An admitted racist since the age of 12, Matt Hale became one of the most effective and best-known leaders of the far right after he became head of the World Church of the Creator (as it was then known) in 1996. Under Hale's PR-savvy guidance the group regularly gained publicity for its activities and for the violent incidents associated with its members. A 1999 decision by the State of Illinois to reject Hale's application for a law license, due to his past "conduct," is widely thought to have helped trigger a murderous shooting spree by his follower, Benjamin Smith, in which two people were killed and nine injured - all of them members of racial or religious minority groups.
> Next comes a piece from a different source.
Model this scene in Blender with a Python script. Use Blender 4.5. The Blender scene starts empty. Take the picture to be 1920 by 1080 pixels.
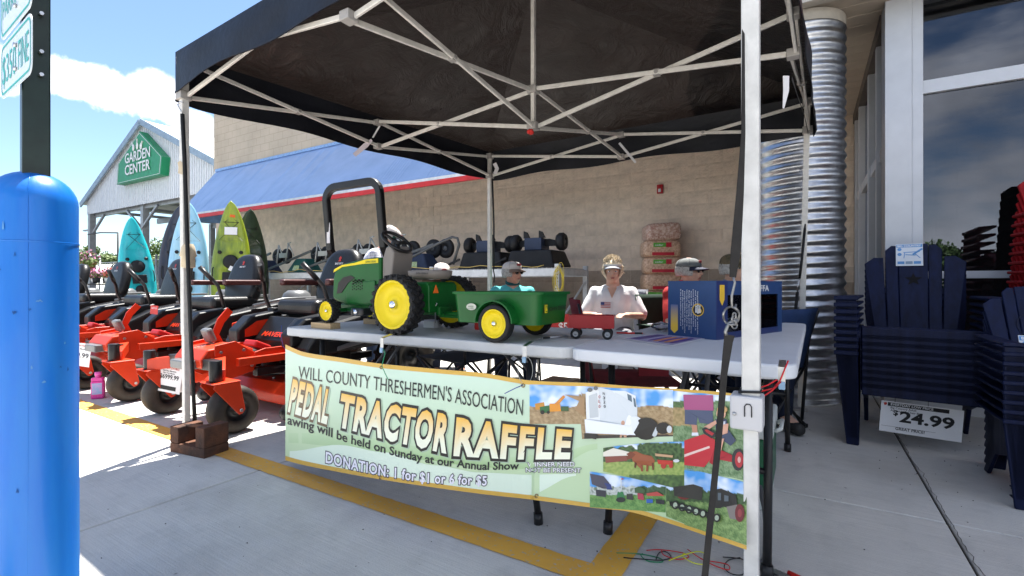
import bpy, bmesh, math, random
from mathutils import Vector, Matrix, Euler, noise
from math import sin, cos, pi, radians as R
random.seed(7)
S = bpy.context.scene
COL = bpy.context.collection
# ------------------------------------------------------------------ camera, sky, sun, exposure
YAW = R(31.4); CAMH = 0.98; F = 908.0
cd = bpy.data.cameras.new('camera'); cam = bpy.data.objects.new('camera', cd); COL.objects.link(cam)
cd.sensor_width = 36; cd.lens = F/1920*36; cd.shift_y = -8/1920; cd.clip_end = 2000; cd.clip_start = .02
cam.location = (0, 0, CAMH); cam.rotation_euler = (R(90), 0, YAW)
S.camera = cam
SUN = Vector((-.12, .32, 1)).normalized()
EL = math.asin(SUN.z); AZ = math.atan2(SUN.x, SUN.y)
sl = bpy.data.lights.new('sun', 'SUN'); sl.energy = 5.0; sl.angle = R(.5); sl.color = (1, .965, .90)
so = bpy.data.objects.new('sun', sl); COL.objects.link(so); so.location = (0, 0, 30)
so.rotation_euler = (-SUN).to_track_quat('-Z', 'Y').to_euler()
w = bpy.data.worlds.new('World'); S.world = w; w.use_nodes = True
nt = w.node_tree; nt.nodes.clear()
def N(t, **k):
    n = nt.nodes.new(t)
    for a, b in k.items(): setattr(n, a, b)
    return n
sky = N('ShaderNodeTexSky', sky_type='NISHITA'); sky.sun_disc = False
sky.sun_elevation = EL; sky.sun_rotation = AZ; sky.altitude = 200; sky.air_density = 1.0; sky.dust_density = .35; sky.ozone_density = 3.2
tc = N('ShaderNodeTexCoord')
def worldcloud():
    L = nt.links.new
    # flatten the direction so clouds spread like a layer
    mp = N('ShaderNodeMapping'); mp.inputs['Scale'].default_value = (1, 1, 2.6); L(tc.outputs['Generated'], mp.inputs[0])
    n1 = N('ShaderNodeTexNoise'); n1.inputs['Scale'].default_value = 2.1; n1.inputs['Detail'].default_value = 9; n1.inputs['Roughness'].default_value = .56
    L(mp.outputs[0], n1.inputs['Vector'])
    # one large cumulus bank, its long axis low over the garden centre
    def vdot(v, s):
        d = N('ShaderNodeVectorMath', operation='DOT_PRODUCT'); L(tc.outputs['Generated'], d.inputs[0]); d.inputs[1].default_value = v
        return d.outputs['Value']
    def math_(op, a, b=None, c=None):
        m = N('ShaderNodeMath', operation=op)
        for i, x in enumerate((a, b, c)):
            if x is None: continue
            if isinstance(x, (int, float)): m.inputs[i].default_value = x
            else: L(x, m.inputs[i])
        return m.outputs[0]
    fw = Vector((-sin(YAW), cos(YAW), 0)); rt = Vector((cos(YAW), sin(YAW), 0))
    def dirpx(px, py): return (fw + rt*((px-960)/F) + Vector((0, 0, (532-py)/F))).normalized()
    total = None
    for (px, py, ra, rb, tilt) in ((120, 150, .100, .034, -.30), (225, 180, .095, .038, -.35), (282, 175, .045, .040, -.3), (10, 150, .05, .022, 0), (350, 228, .055, .026, -.4)):
        c = dirpx(px, py)
        a = (rt*cos(YAW*0) - c*rt.dot(c)).normalized(); b = c.cross(a); b = -b if b.z < 0 else b
        a2 = (a*cos(tilt)+b*sin(tilt)); b2 = (-a*sin(tilt)+b*cos(tilt))
        u = math_('MULTIPLY', vdot(a2, 0), 1/ra); v = math_('MULTIPLY', vdot(b2, 0), 1/rb)
        r2 = math_('ADD', math_('MULTIPLY', u, u), math_('MULTIPLY', v, v))
        fr = math_('GREATER_THAN', vdot(c, 0), 0)
        g = math_('MULTIPLY', math_('MAXIMUM', math_('SUBTRACT', 1.0, math_('MULTIPLY', r2, .55)), 0.0), fr)
        total = g if total is None else math_('MAXIMUM', total, g)
    n2 = N('ShaderNodeTexNoise'); n2.inputs['Scale'].default_value = 9; n2.inputs['Detail'].default_value = 9; n2.inputs['Roughness'].default_value = .62
    L(tc.outputs['Generated'], n2.inputs['Vector'])
    bank = math_('ADD', total, math_('MULTIPLY', math_('SUBTRACT', n2.outputs[0], .5), 2.1))
    bank = math_('MULTIPLY', bank, math_('MINIMUM', math_('MULTIPLY', total, 6.0), 1.0))
    mr = N('ShaderNodeMapRange'); mr.interpolation_type = 'SMOOTHSTEP'; mr.inputs[1].default_value = .42; mr.inputs[2].default_value = .74; L(bank, mr.inputs[0])
    # scattered fair weather cumulus behind the camera, cover thickened to add neutral fill light
    sep = N('ShaderNodeSeparateXYZ'); L(tc.outputs['Generated'], sep.inputs[0])
    back = math_('MULTIPLY_ADD', vdot(-fw, 0), 1.0, -.05)
    mk = N('ShaderNodeMapRange'); mk.inputs[1].default_value = .0; mk.inputs[2].default_value = .25; L(back, mk.inputs[0])
    mr2 = N('ShaderNodeMapRange'); mr2.interpolation_type = 'SMOOTHSTEP'; mr2.inputs[1].default_value = .44; mr2.inputs[2].default_value = .60; L(n1.outputs[0], mr2.inputs[0])
    sc = math_('MULTIPLY', mr2.outputs[0], mk.outputs[0])
    fac = math_('MINIMUM', math_('MAXIMUM', mr.outputs[0], sc), 1.0)
    up = math_('GREATER_THAN', sep.outputs[2], 0.0)
    fac = math_('MULTIPLY', math_('MULTIPLY', fac, up), .93)
    shade = N('ShaderNodeMapRange'); shade.inputs[1].default_value = .35; shade.inputs[2].default_value = .65; shade.inputs[3].default_value = 5.5; shade.inputs[4].default_value = 12
    n3 = N('ShaderNodeTexNoise'); n3.inputs['Scale'].default_value = 5; n3.inputs['Detail'].default_value = 4; L(tc.outputs['Generated'], n3.inputs['Vector']); L(n3.outputs[0], shade.inputs[0])
    cc = N('ShaderNodeCombineColor'); L(shade.outputs[0], cc.inputs[0]); L(shade.outputs[0], cc.inputs[1])
    L(math_('MULTIPLY', shade.outputs[0], 1.04), cc.inputs[2])
    mx = N('ShaderNodeMixRGB'); L(fac, mx.inputs[0]); L(sky.outputs[0], mx.inputs[1]); L(cc.outputs[0], mx.inputs[2])
    return mx.outputs[0]
bg = N('ShaderNodeBackground'); bg.inputs[1].default_value = .071
wo = N('ShaderNodeOutputWorld'); nt.links.new(worldcloud(), bg.inputs[0]); nt.links.new(bg.outputs[0], wo.inputs[0])
S.view_settings.view_transform = 'Standard'; S.view_settings.look = 'None'; S.view_settings.gamma = 1
S.view_settings.use_curve_mapping = False; S.view_settings.exposure = 1.78
S.cycles.max_bounces = 8; S.cycles.diffuse_bounces = 5; S.cycles.glossy_bounces = 4; S.cycles.transparent_max_bounces = 12
S.cycles.caustics_reflective = False; S.cycles.caustics_refractive = False; S.cycles.sample_clamp_indirect = 6
S.cycles.use_denoising = True
# ------------------------------------------------------------------ placing helpers
FW = Vector((-sin(YAW), cos(YAW), 0)); RT = Vector((cos(YAW), sin(YAW), 0))
def P(px, py, Z): return RT*((px-960)/F*Z) + FW*Z + Vector((0, 0, CAMH+(532-py)*Z/F))
def G(px, py): return P(px, py, CAMH*F/(py-532))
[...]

In November 2002, the World Church of the Creator lost a trademark infringement lawsuit brought against it by the Te-Ta-Ma Truth Foundation, which had successfully trademarked the name "Church of the Creator" years before. A federal judge ordered Hale's group to stop using its name, to give up its Web addresses and to turn over all printed material bearing its name. Hale refused to comply. In January 2003, upon arriving for a contempt of court hearing, he was arrested for soliciting the judge's murder. During Hale's incarceration, special administrative measures were imposed to reduce his ability to communicate with his followers. In April 2004, Hale was convicted of one count of solicitation of murder and three counts of obstruction of justice. Without Hale's leadership, the Creativity Movement has fallen into decline.